9Les arts visuels offrent un autre éclairage encore, comme le soulignent les éditrices :
Les analyses que Cyril Lécosse livre des représentations du public du mélodrame réalisées par le peintre Louis-Léopold Boilly contextualisent les traits et les attitudes des spectateurs au regard d’une certaine esthétique picturale de la foule et des visages. Ce faisant, elles ouvrent à un décentrement fécond des représentations de spectateurs, et du rapport au théâtre. Marie-Madeleine Mervant-Roux, en étudiant le film L’Esquive d’Abdellatif Kechiche, montre quant à elle comment les moyens propres au septième art permettent, par le jeu des plans et des séquences, le choix des lieux ou la gestuelle des acteurs, de donner à voir la genèse même de la structure théâtrale. (p. 14)

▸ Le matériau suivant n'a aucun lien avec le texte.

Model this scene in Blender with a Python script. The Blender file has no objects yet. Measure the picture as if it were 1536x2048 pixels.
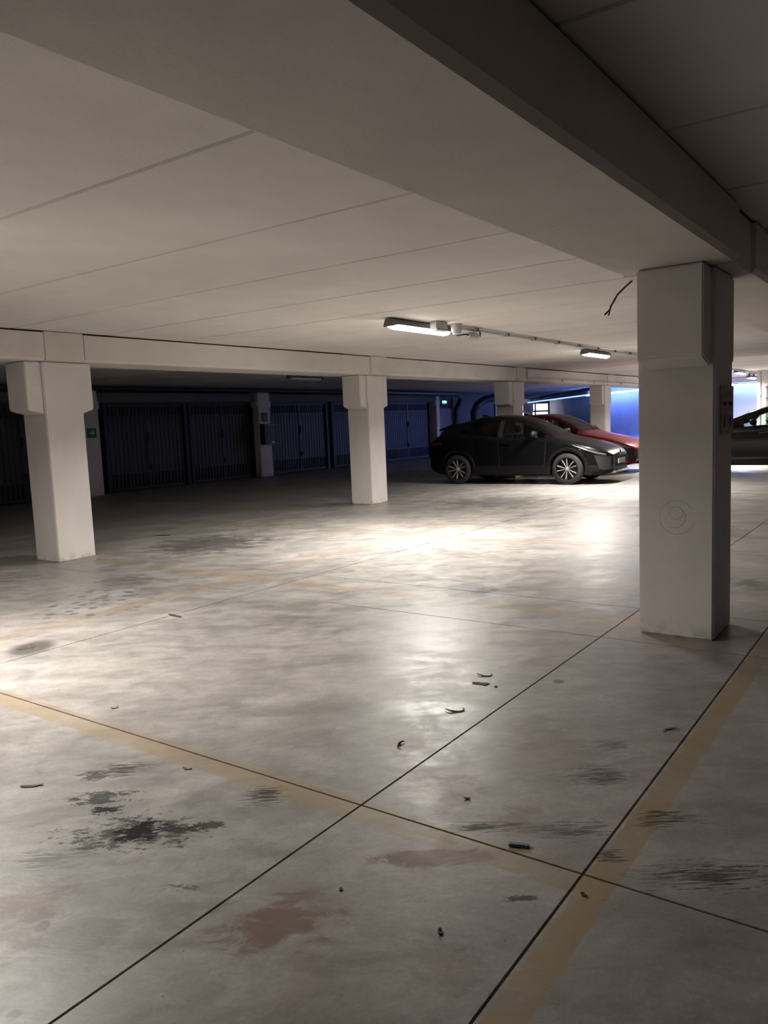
import bpy, bmesh, math, random
import numpy as np
from mathutils import Vector, Matrix
random.seed(4)
C = bpy.context.scene.collection
sc = bpy.context.scene

# ------------------------------------------------------------------ camera
H = 1.6
YAW, PITCH, ROLL, FPX = 0.6198, -0.1139, -0.0423, 1556.9
fw = Vector((math.cos(YAW)*math.cos(PITCH), math.sin(YAW)*math.cos(PITCH), math.sin(PITCH)))
rt = Vector((math.sin(YAW), -math.cos(YAW), 0)); up = rt.cross(fw)
R_ = rt*math.cos(ROLL) + up*math.sin(ROLL)
U_ = -rt*math.sin(ROLL) + up*math.cos(ROLL)
cd = bpy.data.cameras.new('camera'); cam = bpy.data.objects.new('camera', cd); C.objects.link(cam)
cam.matrix_world = Matrix(((R_.x, U_.x, -fw.x, 0), (R_.y, U_.y, -fw.y, 0), (R_.z, U_.z, -fw.z, H), (0, 0, 0, 1)))
cd.sensor_fit = 'VERTICAL'; cd.sensor_height = 36; cd.lens = 36*FPX/2048
cd.clip_end = 300; cd.clip_start = 0.05
sc.camera = cam

# ------------------------------------------------------------------ world, exposure
w = bpy.data.worlds.new('daylight'); sc.world = w; w.use_nodes = True
w.node_tree.nodes['Background'].inputs[0].default_value = (0.80, 0.84, 1.0, 1)
w.node_tree.nodes['Background'].inputs[1].default_value = 8.0
sc.view_settings.view_transform = 'Standard'; sc.view_settings.look = 'None'
sc.view_settings.gamma = 1; sc.view_settings.use_curve_mapping = False
sc.view_settings.exposure = 0.0
sc.cycles.use_denoising = True
sc.cycles.use_adaptive_sampling = True; sc.cycles.adaptive_threshold = 0.1; sc.cycles.adaptive_min_samples = 16
sc.cycles.max_bounces = 7; sc.cycles.diffuse_bounces = 4; sc.cycles.glossy_bounces = 3; sc.cycles.sample_clamp_indirect = 6
LAMP = 24.0       # glow of the lamp diffusers
WATT = 315.0      # downward light of each ceiling lamp
LED = 44.0         # emission of the blue strips

# ------------------------------------------------------------------ node helpers
class NT:
    def __init__(s, name):
        s.m = bpy.data.materials.new(name); s.m.use_nodes = True
        s.t = s.m.node_tree; s.n = s.t.nodes; s.b = s.n['Principled BSDF']; s.out = s.n['Material Output']
    def lk(s, a, b): s.t.links.new(a, b)
    def put(s, sock, v):
        if isinstance(v, bpy.types.NodeSocket): s.lk(v, sock)
        else: sock.default_value = v
    def math(s, op, a, b=0.0, c=None, clamp=False):
        n = s.n.new('ShaderNodeMath'); n.operation = op; n.use_clamp = clamp
        s.put(n.inputs[0], a); s.put(n.inputs[1], b)
        if c is not None: s.put(n.inputs[2], c)
        return n.outputs[0]
    def vmath(s, op, a, b=None):
        n = s.n.new('ShaderNodeVectorMath'); n.operation = op; s.put(n.inputs[0], a)
        if b is not None: s.put(n.inputs[1], b)
        return n.outputs[1] if op in ('LENGTH', 'DOT_PRODUCT') else n.outputs[0]
    def pos(s):
        return s.n.new('ShaderNodeNewGeometry').outputs['Position']
    def mapping(s, v, loc=(0, 0, 0), rot=(0, 0, 0), scale=(1, 1, 1), kind='POINT'):
        n = s.n.new('ShaderNodeMapping'); n.vector_type = kind; s.lk(v, n.inputs[0])
        n.inputs[1].default_value = loc; n.inputs[2].default_value = rot; n.inputs[3].default_value = scale
        return n.outputs[0]
    def noise(s, v, scale, detail=4, rough=0.55, dist=0.0):
        n = s.n.new('ShaderNodeTexNoise'); s.lk(v, n.inputs['Vector'])
        n.inputs['Scale'].default_value = scale; n.inputs['Detail'].default_value = detail
        n.inputs['Roughness'].default_value = rough; n.inputs['Distortion'].default_value = dist
        return n.outputs['Fac']
    def voronoi(s, v, scale, rnd=1.0):
        n = s.n.new('ShaderNodeTexVoronoi'); s.lk(v, n.inputs['Vector']); n.inputs['Scale'].default_value = scale
        n.inputs['Randomness'].default_value = rnd
        return n.outputs['Distance']
    def rng(s, v, a, b, c=0.0, d=1.0, smooth=True):
        n = s.n.new('ShaderNodeMapRange'); n.interpolation_type = 'SMOOTHSTEP' if smooth else 'LINEAR'
        s.put(n.inputs[0], v)
        for i, q in enumerate((a, b, c, d)): n.inputs[i+1].default_value = q
        return n.outputs[0]
    def mix(s, f, a, b, mode='MIX'):
        n = s.n.new('ShaderNodeMix'); n.data_type = 'RGBA'; n.blend_type = mode
        s.put(n.inputs[0], f); s.put(n.inputs[6], a); s.put(n.inputs[7], b)
        return n.outputs[2]
    def sep(s, v):
        n = s.n.new('ShaderNodeSeparateXYZ'); s.lk(v, n.inputs[0]); return n.outputs
    def bump(s, h, st=0.2, dist=0.02):
        n = s.n.new('ShaderNodeBump'); s.put(n.inputs['Height'], h)
        n.inputs['Strength'].default_value = st; n.inputs['Distance'].default_value = dist
        s.lk(n.outputs[0], s.b.inputs['Normal'])

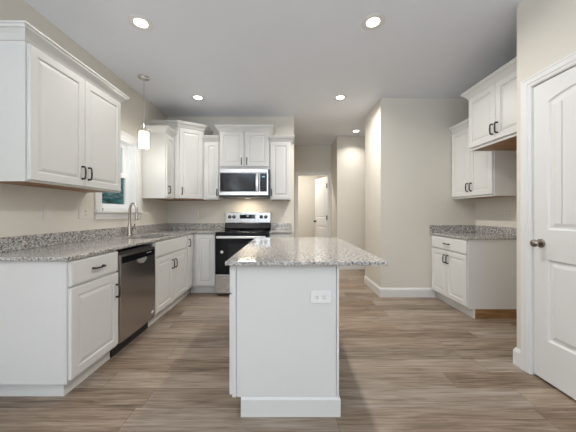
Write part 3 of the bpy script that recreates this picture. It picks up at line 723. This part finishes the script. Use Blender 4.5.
# drawer and door fronts on the left (range) side
for i in range(3):
    x0 = 0.012+i*0.462; x1 = x0+0.455   # local along -Y
    for kind in ('drawer', 'door'):
        if kind == 'drawer': f_ = obj('drawer', slab_front(x0, x1, DT+0.010, 0.886, 0), WHITE, isl)
        else: f_ = obj('door', raised_door(x0, x1, DB, DT-0.004, 0), WHITE, isl)
        f_.rotation_euler = (0, 0, -R90); f_.location = (-0.322, IL, 0)
bx_ = bx('island_countertop', (-0.354, 0.578, 0, 1.475, -0.023, 0), GRAN, None, 0.003); bx_.location = (0, 1.485, CT)
tag(bx_, 'speckled granite island countertop overhanging to the right', 'countertop')

# ------------------------------------------------------------------ outlets and switches
def plate(label, loc, rotz, wd=0.075, ht=0.118, kind='duplex', group=None, cat='outlet', name='wall_outlet', pm=IVORY):
    t = thing(name, label, cat, loc, rotz, group)
    bx('cover_plate', (-wd/2, wd/2, -0.0062, -0.0006, -ht/2, ht/2), pm, t, 0.002)
    horiz = wd > ht
    def recept(cx, cz):
        s = 0.016; f = bmesh.new(); lathe(f, [(0, -0.0085), (s-0.002, -0.0085), (s, -0.0062)], 20, (cx, 0, cz), 'y'); q = obj('receptacle', f, pm, t)
        f = bmesh.new()
        for d in (-0.006, 0.006):
            if horiz: box(f, cx-0.005, cx+0.005, -0.0090, -0.0086, cz+d-0.0012, cz+d+0.0012)
            else: box(f, cx+d-0.0012, cx+d+0.0012, -0.0090, -0.0086, cz-0.002, cz+0.008)
        if horiz: box(f, cx-0.012, cx-0.008, -0.0090, -0.0086, cz-0.002, cz+0.002)
        else: box(f, cx-0.002, cx+0.002, -0.0090, -0.0086, cz-0.011, cz-0.007)
        obj('slots', f, DARK, q)
    if kind == 'duplex':
        for s in (-0.02, 0.02): recept(*( (s, 0) if horiz else (0, s)))
    elif kind == 'switch':
        bx('rocker', (-0.016, 0.016, -0.009, -0.0062, -0.033, 0.033), pm, t, 0.002)
    elif kind == 'combo':
        bx('rocker', (-0.040, -0.010, -0.009, -0.0062, -0.033, 0.033), pm, t, 0.002)
        for s in (-0.02, 0.02): recept(0.026, s)
    return t
plate('white horizontal duplex outlet on the island end panel', (0.2, 1.533, 0.706), 0, 0.118, 0.072, pm=PLATE)
plate('white switch plate on the left wall, nearest to the camera', (WL, 2.20, 1.20), R90, kind='switch', name='light_switch', cat='switch')
plate('white double-gang plate on the left wall left of the window', (WL, 2.59, 1.20), R90, 0.118, kind='combo')
plate('white switch plate on the left wall between window and back corner', (WL, 3.98, 1.215), R90, kind='switch', name='light_switch', cat='switch')
plate('white duplex outlet on the back wall left of the range', (-1.54, YB, 1.20), 0)
plate('white duplex outlet on the back wall right of the range', (-0.05, YB, 1.20), 0)
plate('white switch plate on the narrow wall end beside the hall', (1.336, 4.19, 1.12), -R90, kind='switch', name='light_switch', cat='switch')
plate('white duplex outlet above the right alcove counter', (2.69, 3.18, 1.20), -R90)

# ------------------------------------------------------------------ recessed lights, pendant
def can(x, y, label, e, sp=165):
    t = thing('recessed_light', label, 'ceiling light', (x, y, H), 0, 'recessed ceiling lights')
    bm = bmesh.new(); lathe(bm, [(0.098, -0.0005), (0.098, -0.004), (0.090, -0.008), (0.060, -0.007), (0.054, -0.0045), (0.054, -0.0005)], 32); obj('trim_ring', bm, TRIM, t, smooth=True)
    bm = bmesh.new(); lathe(bm, [(0.0, -0.0055), (0.052, -0.0050), (0.0535, -0.001)], 32); obj('lens', bm, LENS, t, smooth=True)
    area('can_lamp', (x, y, H-0.012), 0.10, e, WARM, shape='DISK', spread=math.radians(sp))
can(-1.26, 2.24, 'recessed ceiling light above the dishwasher, near left', CAN_L*2.4, 150)
can(0.738, 2.23, 'recessed ceiling light near and right, above the island', CAN_W*0.75)
can(-1.264, 3.69, 'recessed ceiling light far left, in front of the corner cabinet', CAN_L, 120)
can(0.755, 3.69, 'recessed ceiling light in the middle, beyond the island', CAN_W*1.15)
can(1.38, 5.2, 'small recessed ceiling light farthest away in the hall', CAN_HALL, 120)
can(0.25, 7.1, 'unseen ceiling light added to brighten the room beyond the open hall door', 26)  # hidden lamp added so the far room is bright enough
can(-1.26, -0.2, 'unseen fill ceiling light added behind the camera, left', CAN_W*0.3)  # out-of-view pair added to raise the room's brightness
can(0.74, -0.2, 'unseen fill ceiling light added behind the camera, right', CAN_W*0.3)  # second of the added out-of-view pair
pn = thing('pendant_light', 'small glass cylinder pendant light hanging over the sink', 'pendant light', (-1.725, 3.135, H))
bm = bmesh.new(); lathe(bm, [(0.066, -0.0005), (0.066, -0.012), (0.058, -0.020), (0.015, -0.026), (0.0, -0.026)], 28); obj('canopy', bm, CHROME, pn, smooth=True)
bm = bmesh.new(); tube(bm, [(0,0,-0.026), (0,0,-0.555)], 0.004, 8); tube(bm, [(0,0,-0.225), (0,0,-0.275)], 0.008, 10); obj('rod', bm, CHROME, pn, smooth=True)
bm = bmesh.new(); lathe(bm, [(0.008, -0.555), (0.020, -0.560), (0.024, -0.60), (0.030, -0.635), (0.030, -0.640)], 20); obj('socket_cap', bm, CHROME, pn, smooth=True)
bm = bmesh.new(); lathe(bm, [(0.030, -0.6405), (0.0675, -0.642), (0.0705, -0.648), (0.0705, -0.860), (0.0675, -0.860), (0.0675, -0.65)], 32); obj('outer_glass', bm, SHADEG, pn, smooth=True)
bm = bmesh.new(); lathe(bm, [(0.0, -0.662), (0.056, -0.662), (0.059, -0.67), (0.059, -0.845), (0.055, -0.85), (0.0, -0.85)], 28); obj('lamp_shade', bm, SHADE, pn, smooth=True)
l = bpy.data.lights.new('pendant_lamp', 'POINT'); l.energy = 5; l.color = WARM; l.shadow_soft_size = 0.05
o = bpy.data.objects.new('pendant_lamp', l); C.objects.link(o); o.location = (-1.725, 3.135, H-0.90)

10Chacun des dispositifs ici étudiés vient ainsi illustrer à sa façon les modalités d’un discours critique qui se démarque de tous les autres discours dont les spectacles dramatiques peuvent être l’objet : ces œuvres qui font œuvre d’une réception dramatique ne relèvent ni de la critique de goût, ni du commentaire savant, ni celui du discours théorique, ni celui de l’analyse sémiologique. À parcourir cette galerie de portraits des spectateurs, on reste toutefois frappé par la dimension régulièrement ludique du procédé : la vertu proprement critique de ces « représentations secondes » tient pour beaucoup à leur manière à la fois sérieuse et « enjouée » de traiter la chose théâtrale, pour le dire d’un mot issu de la culture galante des années 1660. Si bien que l’enquête qu’appellent de leurs vœux Delphine Abrecht, Lise Michel et Coline Piot pourrait bien venir enrichir un répertoire qui remonte à la plus haute Antiquité : celui du soudogeloion.